1992 – Sweetness Turns Dream Girl (All this and Moonlight)

Mary Beth Evans: Sweetness Turns Dream Girl

By Janet Di Lauro for Soap Opera Weekly

(circa August 1992)

 

For six years Mary Beth Evans was the epitome of sugar and spice as Days of our Lives’ Kayla Brady Johnson. (Her character was even nicknamed ‘Sweetness‘.) So it seems fitting that Evans be cast as a “dream girl” in the play All This and Moonlight, a romantic comedy by Charles R. Johnson currently at California’s Beverly Hills Playhouse.

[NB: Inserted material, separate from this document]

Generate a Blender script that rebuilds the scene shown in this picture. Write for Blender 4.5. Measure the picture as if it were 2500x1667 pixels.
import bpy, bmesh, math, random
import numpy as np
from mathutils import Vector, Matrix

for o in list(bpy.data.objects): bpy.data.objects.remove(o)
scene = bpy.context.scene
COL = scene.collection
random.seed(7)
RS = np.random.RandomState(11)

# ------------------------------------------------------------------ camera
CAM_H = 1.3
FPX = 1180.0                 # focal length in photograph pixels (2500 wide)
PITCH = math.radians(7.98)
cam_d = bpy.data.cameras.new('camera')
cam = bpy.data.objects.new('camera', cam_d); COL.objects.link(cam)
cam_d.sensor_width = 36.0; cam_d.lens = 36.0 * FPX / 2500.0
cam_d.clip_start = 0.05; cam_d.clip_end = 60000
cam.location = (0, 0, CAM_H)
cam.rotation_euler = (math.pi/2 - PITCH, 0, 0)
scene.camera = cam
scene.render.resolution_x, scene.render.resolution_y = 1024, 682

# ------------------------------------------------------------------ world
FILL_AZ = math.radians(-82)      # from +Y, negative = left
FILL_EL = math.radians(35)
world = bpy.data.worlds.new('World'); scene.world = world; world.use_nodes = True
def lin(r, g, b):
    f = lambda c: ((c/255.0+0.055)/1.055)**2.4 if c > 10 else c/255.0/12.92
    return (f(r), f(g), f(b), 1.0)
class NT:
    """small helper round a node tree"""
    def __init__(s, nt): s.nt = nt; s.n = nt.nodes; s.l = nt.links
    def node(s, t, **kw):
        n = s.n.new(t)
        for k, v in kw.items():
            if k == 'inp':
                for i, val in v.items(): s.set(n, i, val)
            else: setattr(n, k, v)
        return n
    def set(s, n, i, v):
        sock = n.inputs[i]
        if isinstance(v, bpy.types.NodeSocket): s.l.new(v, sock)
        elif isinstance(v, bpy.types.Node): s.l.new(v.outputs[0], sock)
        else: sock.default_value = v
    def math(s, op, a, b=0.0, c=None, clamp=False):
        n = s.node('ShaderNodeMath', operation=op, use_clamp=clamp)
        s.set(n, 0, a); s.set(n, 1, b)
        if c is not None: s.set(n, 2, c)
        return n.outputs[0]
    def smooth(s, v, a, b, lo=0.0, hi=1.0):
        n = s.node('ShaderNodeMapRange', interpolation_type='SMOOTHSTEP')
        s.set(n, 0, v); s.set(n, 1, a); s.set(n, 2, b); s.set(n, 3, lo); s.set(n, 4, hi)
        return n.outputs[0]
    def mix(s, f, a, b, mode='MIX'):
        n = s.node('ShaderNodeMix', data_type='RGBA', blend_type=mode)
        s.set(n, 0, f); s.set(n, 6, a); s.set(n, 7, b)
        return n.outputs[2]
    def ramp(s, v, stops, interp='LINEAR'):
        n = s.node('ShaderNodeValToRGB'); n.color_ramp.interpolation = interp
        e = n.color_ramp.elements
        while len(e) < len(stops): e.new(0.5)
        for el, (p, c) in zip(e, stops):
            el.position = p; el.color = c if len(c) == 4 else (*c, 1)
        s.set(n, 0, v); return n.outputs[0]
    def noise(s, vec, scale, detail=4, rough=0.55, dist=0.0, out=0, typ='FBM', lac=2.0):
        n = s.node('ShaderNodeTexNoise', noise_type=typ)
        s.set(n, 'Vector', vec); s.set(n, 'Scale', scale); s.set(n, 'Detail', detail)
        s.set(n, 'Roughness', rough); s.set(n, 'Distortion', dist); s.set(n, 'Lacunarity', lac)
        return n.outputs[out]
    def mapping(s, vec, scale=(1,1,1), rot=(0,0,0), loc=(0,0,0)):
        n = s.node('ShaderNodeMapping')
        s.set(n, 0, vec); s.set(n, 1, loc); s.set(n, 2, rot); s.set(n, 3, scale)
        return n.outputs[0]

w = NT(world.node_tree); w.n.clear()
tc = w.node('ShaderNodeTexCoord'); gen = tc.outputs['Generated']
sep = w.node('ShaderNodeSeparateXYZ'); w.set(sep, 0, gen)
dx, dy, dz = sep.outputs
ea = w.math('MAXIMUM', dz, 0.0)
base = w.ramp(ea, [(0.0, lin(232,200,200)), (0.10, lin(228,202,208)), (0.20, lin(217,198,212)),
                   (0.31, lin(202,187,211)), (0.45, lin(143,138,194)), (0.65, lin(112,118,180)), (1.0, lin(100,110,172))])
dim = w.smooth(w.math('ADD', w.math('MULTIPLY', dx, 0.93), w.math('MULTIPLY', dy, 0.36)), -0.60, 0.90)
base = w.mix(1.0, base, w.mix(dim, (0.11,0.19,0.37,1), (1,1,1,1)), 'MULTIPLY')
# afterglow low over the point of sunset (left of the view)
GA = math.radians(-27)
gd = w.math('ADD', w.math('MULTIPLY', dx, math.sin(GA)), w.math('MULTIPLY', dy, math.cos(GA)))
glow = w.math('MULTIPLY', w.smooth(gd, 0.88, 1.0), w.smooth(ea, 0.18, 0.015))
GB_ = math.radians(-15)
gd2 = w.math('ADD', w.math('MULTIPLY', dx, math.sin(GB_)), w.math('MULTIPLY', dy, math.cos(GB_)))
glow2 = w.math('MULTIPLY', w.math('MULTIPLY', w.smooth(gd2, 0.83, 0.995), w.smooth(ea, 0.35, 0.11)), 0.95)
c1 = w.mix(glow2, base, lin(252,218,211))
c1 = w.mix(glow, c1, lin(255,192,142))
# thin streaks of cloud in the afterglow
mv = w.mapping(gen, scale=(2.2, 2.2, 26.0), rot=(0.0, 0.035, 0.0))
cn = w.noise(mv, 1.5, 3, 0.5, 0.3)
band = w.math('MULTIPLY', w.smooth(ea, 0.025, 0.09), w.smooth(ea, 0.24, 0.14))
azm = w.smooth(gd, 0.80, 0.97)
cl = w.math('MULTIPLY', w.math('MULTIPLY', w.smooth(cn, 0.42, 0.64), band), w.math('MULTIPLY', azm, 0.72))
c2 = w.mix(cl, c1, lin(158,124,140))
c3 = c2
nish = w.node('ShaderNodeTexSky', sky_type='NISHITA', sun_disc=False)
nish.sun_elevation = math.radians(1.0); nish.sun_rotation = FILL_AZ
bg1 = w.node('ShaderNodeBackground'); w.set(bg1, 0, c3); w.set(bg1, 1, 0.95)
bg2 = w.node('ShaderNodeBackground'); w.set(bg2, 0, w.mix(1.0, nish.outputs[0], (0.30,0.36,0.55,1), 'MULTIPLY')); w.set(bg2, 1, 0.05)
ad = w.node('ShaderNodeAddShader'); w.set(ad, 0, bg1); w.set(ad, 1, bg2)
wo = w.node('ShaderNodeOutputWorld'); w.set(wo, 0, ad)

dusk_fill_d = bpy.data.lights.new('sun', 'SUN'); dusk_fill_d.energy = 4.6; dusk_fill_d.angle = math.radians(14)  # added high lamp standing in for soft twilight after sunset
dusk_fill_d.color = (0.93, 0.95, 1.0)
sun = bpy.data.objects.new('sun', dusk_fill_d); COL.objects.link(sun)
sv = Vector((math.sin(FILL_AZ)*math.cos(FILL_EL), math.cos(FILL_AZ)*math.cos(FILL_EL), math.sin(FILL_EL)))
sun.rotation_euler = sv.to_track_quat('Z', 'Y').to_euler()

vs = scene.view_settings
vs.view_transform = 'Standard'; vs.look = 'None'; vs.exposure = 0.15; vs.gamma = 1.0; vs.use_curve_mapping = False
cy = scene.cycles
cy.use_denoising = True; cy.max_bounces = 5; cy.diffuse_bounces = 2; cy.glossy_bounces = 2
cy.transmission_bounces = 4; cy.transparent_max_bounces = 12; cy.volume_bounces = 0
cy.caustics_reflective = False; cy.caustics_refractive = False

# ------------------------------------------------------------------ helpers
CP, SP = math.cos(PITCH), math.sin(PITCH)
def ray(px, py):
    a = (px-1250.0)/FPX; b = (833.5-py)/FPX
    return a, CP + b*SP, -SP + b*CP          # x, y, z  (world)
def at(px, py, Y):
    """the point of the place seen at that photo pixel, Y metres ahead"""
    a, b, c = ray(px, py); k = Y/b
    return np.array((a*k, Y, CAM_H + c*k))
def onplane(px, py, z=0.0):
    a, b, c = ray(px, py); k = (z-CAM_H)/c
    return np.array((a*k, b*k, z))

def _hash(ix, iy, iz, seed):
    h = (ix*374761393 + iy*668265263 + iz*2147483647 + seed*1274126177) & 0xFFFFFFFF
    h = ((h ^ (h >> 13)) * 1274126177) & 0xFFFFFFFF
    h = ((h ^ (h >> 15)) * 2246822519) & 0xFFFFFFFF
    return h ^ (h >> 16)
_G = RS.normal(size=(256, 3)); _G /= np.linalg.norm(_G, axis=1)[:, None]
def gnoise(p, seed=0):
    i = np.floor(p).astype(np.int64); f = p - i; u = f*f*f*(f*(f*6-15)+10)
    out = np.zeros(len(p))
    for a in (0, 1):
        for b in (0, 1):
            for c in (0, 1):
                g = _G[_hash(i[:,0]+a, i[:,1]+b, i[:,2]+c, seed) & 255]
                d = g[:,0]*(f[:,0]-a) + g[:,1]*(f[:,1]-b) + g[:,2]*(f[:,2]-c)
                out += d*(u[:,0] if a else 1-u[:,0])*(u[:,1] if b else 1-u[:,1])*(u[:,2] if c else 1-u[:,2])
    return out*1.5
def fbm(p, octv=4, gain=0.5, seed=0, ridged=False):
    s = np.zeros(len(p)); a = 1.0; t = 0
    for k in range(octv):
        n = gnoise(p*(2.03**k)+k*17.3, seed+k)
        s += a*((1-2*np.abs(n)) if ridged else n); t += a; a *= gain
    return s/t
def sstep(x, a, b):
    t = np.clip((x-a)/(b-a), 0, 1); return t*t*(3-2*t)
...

Evans, who’s been away from daytime for three months, was asked to do the project by the play’s producers, Timothy Dale Agee and Brittain Frye, who perform in the play as well. “They called me up because they knew my work from Days of our Lives and thought I would be right for the part of Ellie,” she says, describing her character as, “really lively and a lot of fun. Kayla became very un-fun on my last year at Days. I was very interested in doing a comedy, because it had been so long since I had played anyone who laughed.”

The premise of the play, coupled with the producers “flexibility”, enticed Evans. “The producers said they would work around my schedule,” she explains, “They even got a different actress to perform in Sunday matinees because I told them I would like to be with my kids on weekends. Everything worked out so well, I just couldn’t pass it up.”

All This and Moonlight is about a bachelor named Ned who’s totally captivated by Ellie. Evans explains their history: “Ned and Ellie have known one another since they were kids. They’re best friends. They’ve always been attracted to each other and have dated, but Ned and Ellie have the kind of relationship where they spar all the time. Eventually Ellie went off to become a film actress. She ditched Ned because her career was more important to her. He stayed behind to do photography, and he never forgot her.”

Throughout All this and Moonlight, Ned has both real and fantasy encounters with Ellie. “Ellie is Ned’s dream woman who gets in the way of his life and hampers all his potential romances,” Evans says.

All This and Moonlight marks Evans’ first time onstage since she performed Love Letters opposite her former Days leading man Stephen Nichols over a year ago. “That was terrifying,” she recalls. “When you’re on a soap opera, you’re with the same friends every day performing in this warehouse atmosphere. No one’s there watching you work. But when you’re out on stage, there’s this whole audience. It’s very scary. Yet I think it’s a good idea to get back to stage work again. And I’ll keep going with it. Who knows? Maybe I’ll overcome my fear,” Evans says with a laugh.